* [Task statement] Return all the data, word for word.

'''

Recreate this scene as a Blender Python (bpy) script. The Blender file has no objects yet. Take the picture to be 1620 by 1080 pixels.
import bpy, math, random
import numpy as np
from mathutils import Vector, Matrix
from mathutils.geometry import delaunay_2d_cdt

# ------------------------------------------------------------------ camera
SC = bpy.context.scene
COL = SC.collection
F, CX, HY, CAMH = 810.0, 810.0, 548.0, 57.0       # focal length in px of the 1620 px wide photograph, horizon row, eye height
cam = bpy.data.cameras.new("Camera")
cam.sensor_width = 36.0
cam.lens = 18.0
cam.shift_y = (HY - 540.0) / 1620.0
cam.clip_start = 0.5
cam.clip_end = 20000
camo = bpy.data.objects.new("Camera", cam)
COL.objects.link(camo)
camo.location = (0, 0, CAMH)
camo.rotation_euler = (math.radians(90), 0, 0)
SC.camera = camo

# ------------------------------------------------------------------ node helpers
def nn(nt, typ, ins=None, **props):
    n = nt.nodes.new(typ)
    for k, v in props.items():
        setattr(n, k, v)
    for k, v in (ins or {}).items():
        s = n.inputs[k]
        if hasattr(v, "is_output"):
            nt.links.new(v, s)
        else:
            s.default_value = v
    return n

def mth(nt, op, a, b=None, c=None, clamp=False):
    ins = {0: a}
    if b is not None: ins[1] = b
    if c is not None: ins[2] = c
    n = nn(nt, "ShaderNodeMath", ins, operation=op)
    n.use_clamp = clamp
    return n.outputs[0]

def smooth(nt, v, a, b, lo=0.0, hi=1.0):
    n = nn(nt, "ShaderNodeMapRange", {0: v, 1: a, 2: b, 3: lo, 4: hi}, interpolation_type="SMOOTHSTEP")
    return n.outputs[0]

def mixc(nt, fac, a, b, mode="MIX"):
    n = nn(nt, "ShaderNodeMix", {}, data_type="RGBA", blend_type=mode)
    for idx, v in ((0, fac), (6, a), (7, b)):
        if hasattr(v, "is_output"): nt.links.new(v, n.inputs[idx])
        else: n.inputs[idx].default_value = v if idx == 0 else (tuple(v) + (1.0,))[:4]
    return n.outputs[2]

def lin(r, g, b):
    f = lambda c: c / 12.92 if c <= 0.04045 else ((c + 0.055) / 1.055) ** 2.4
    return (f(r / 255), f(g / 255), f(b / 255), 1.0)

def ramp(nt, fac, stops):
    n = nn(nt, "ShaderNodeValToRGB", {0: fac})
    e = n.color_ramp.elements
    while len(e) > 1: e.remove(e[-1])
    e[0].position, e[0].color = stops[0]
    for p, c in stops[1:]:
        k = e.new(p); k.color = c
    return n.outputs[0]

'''

* [Output]
Recreate this scene as a Blender Python (bpy) script. The Blender file has no objects yet. Take the picture to be 1620 by 1080 pixels.
import bpy, math, random
import numpy as np
from mathutils import Vector, Matrix
from mathutils.geometry import delaunay_2d_cdt

# ------------------------------------------------------------------ camera
SC = bpy.context.scene
COL = SC.collection
F, CX, HY, CAMH = 810.0, 810.0, 548.0, 57.0       # focal length in px of the 1620 px wide photograph, horizon row, eye height
cam = bpy.data.cameras.new("Camera")
cam.sensor_width = 36.0
cam.lens = 18.0
cam.shift_y = (HY - 540.0) / 1620.0
cam.clip_start = 0.5
cam.clip_end = 20000
camo = bpy.data.objects.new("Camera", cam)
COL.objects.link(camo)
camo.location = (0, 0, CAMH)
camo.rotation_euler = (math.radians(90), 0, 0)
SC.camera = camo

# ------------------------------------------------------------------ node helpers
def nn(nt, typ, ins=None, **props):
    n = nt.nodes.new(typ)
    for k, v in props.items():
        setattr(n, k, v)
    for k, v in (ins or {}).items():
        s = n.inputs[k]
        if hasattr(v, "is_output"):
            nt.links.new(v, s)
        else:
            s.default_value = v
    return n

def mth(nt, op, a, b=None, c=None, clamp=False):
    ins = {0: a}
    if b is not None: ins[1] = b
    if c is not None: ins[2] = c
    n = nn(nt, "ShaderNodeMath", ins, operation=op)
    n.use_clamp = clamp
    return n.outputs[0]

def smooth(nt, v, a, b, lo=0.0, hi=1.0):
    n = nn(nt, "ShaderNodeMapRange", {0: v, 1: a, 2: b, 3: lo, 4: hi}, interpolation_type="SMOOTHSTEP")
    return n.outputs[0]

def mixc(nt, fac, a, b, mode="MIX"):
    n = nn(nt, "ShaderNodeMix", {}, data_type="RGBA", blend_type=mode)
    for idx, v in ((0, fac), (6, a), (7, b)):
        if hasattr(v, "is_output"): nt.links.new(v, n.inputs[idx])
        else: n.inputs[idx].default_value = v if idx == 0 else (tuple(v) + (1.0,))[:4]
    return n.outputs[2]

def lin(r, g, b):
    f = lambda c: c / 12.92 if c <= 0.04045 else ((c + 0.055) / 1.055) ** 2.4
    return (f(r / 255), f(g / 255), f(b / 255), 1.0)

def ramp(nt, fac, stops):
    n = nn(nt, "ShaderNodeValToRGB", {0: fac})
    e = n.color_ramp.elements
    while len(e) > 1: e.remove(e[-1])
    e[0].position, e[0].color = stops[0]
    for p, c in stops[1:]:
        k = e.new(p); k.color = c
    return n.outputs[0]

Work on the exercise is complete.